I hate cooking for just myself, and in this SuperSized, Xtra, Jumbo, 15% Free world we live in...buying single portions of anything is as expensive as it is depressing. Ugh, there's that word again.
On a lighter note, even Intel is feeling the tech crunch in stocks this week...bout damn time, I've been taking an alcohol bath in them for months. My 401k is less 'stocks and bonds' and more 'raped and freezing'; so much so it's hard to let go because an upturn would turn out REALLY nice. Now I see how they catch those monkeys by putting the apple in the jar <insert Tim Allen ape grunt here>...
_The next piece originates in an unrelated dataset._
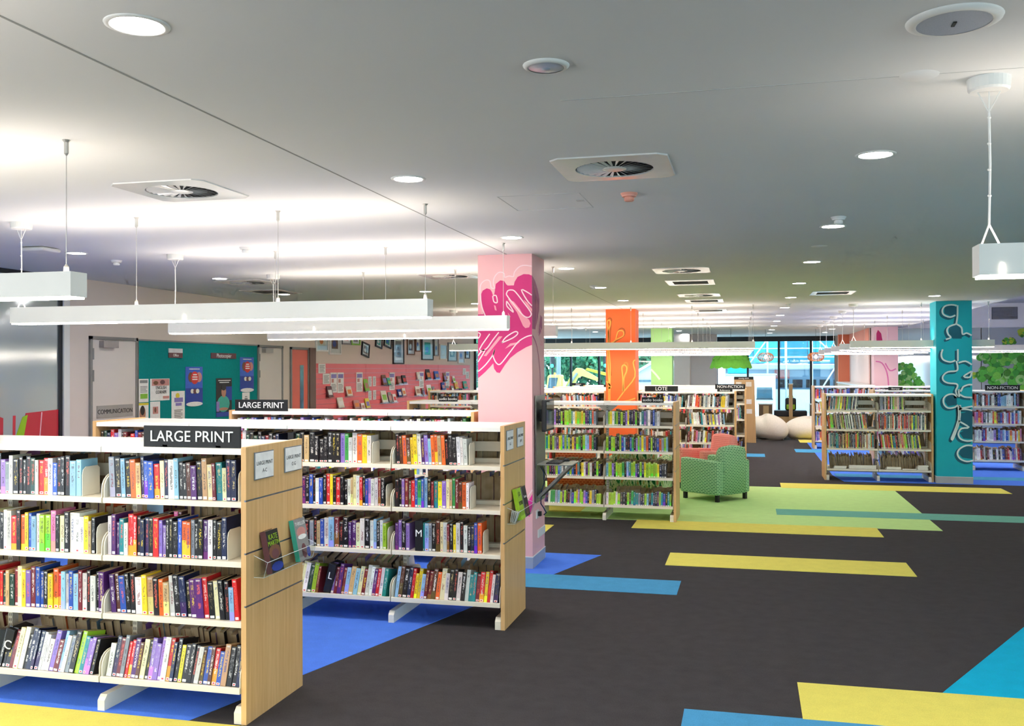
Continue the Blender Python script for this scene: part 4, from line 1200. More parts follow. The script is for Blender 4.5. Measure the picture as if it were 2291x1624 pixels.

Well folks, I'm off to bed. It's an early day tomorrow of newly appointed Windows remote installation guru Dr. Zane T. Dark on yet another mission to try to prove certain corporate IT snobs are almost always wrong; but only because they're usually too lazy to read instructions. Yea I know, I don't read them either...but when I break something, I also don't WHINE about out it either.